Non è un caso, perciò, che Brad Pitt, che con Hill ha già lavorato in L’arte di vincere, abbia scelto loro, i quali puntualmente non hanno mancato di regalare l’ennesima importante interpretazione, reggendo praticamente da soli la pellicola e, al tempo stesso, manifestando il motivo più rilevante per vederla. Sì perché i “comprimari”, tra cui una Felicity Jones fresca di nomination all’Oscar per La Teoria del tutto, fanno solo da sfondo alla chimica messa in scena dai due protagonisti, che riescono a rendere efficacemente l’iterazione ambigua e coinvolgente che si instaura tra i loro personaggi, la quale spazia dal reciproco fascino ed iniziale ammirazione, fino a culminare nella dura rivalità che si concretizza in chiusura.

La pellicola non ha riscosso molto successo, né di critica né di pubblico, guadagnando quasi 5 milioni alla sua uscita (ad Aprile) contro i 30 di budget, fatto che, considerando quanto visto, ha certamente le sue valide ragioni.
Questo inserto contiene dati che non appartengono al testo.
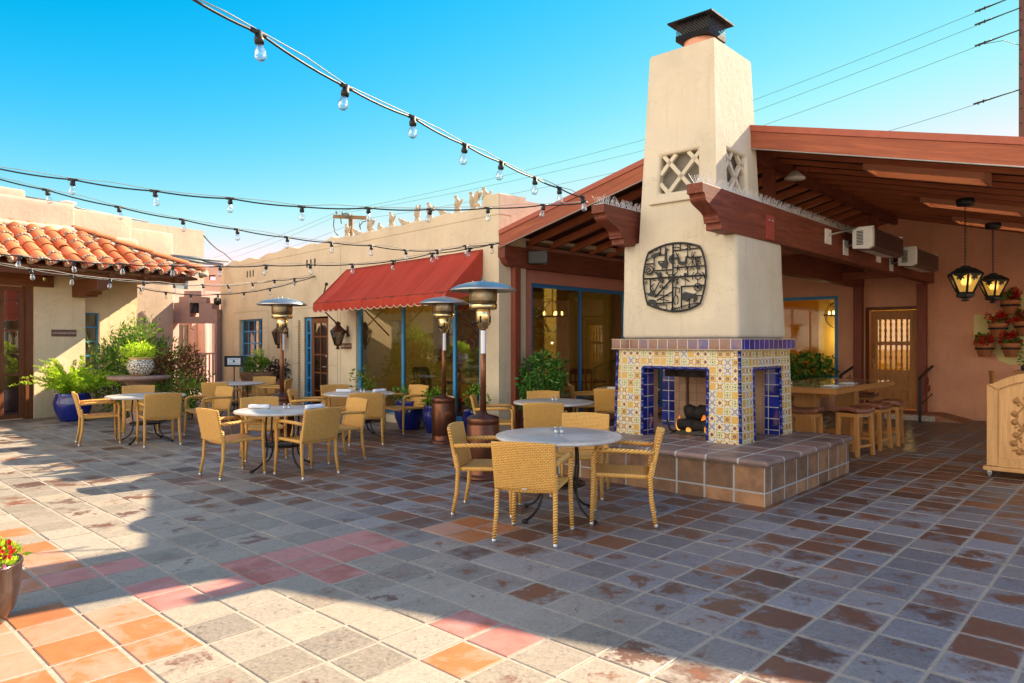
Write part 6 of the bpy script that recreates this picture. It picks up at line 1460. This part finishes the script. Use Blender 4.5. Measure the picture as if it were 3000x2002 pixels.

True Story, infatti, non è privo di difetti, lo sviluppo della trama è abbastanza inconsistente, così come la caratterizzazione dei personaggi “non-protagonisti” (la moglie di Finkel in primis) non raggiunge il grado di interesse necessario per appassionarsi alle scene in cui li vediamo all’opera. Eppure la bravura del regista, accompagnato da un montaggio ben pensato e gestito, sta tutta nel sorreggere e insieme enfatizzare la prova del duo Franco-Hill, dando modo, in una vera e propria unità d’intenti, di infondere quel senso di continua e, per questo, raffinata “vaghezza” alla storia vera che si vuole raccontare, senza comunque mancare di apportare il suo contributo, grazie anche a immagini forti e difficilmente ignorabili. Tutti elementi che ci fanno considerare i giudizi e i riscontri avuti in patria quantomeno affrettati, consigliandovi di dargli sicuramente una chance.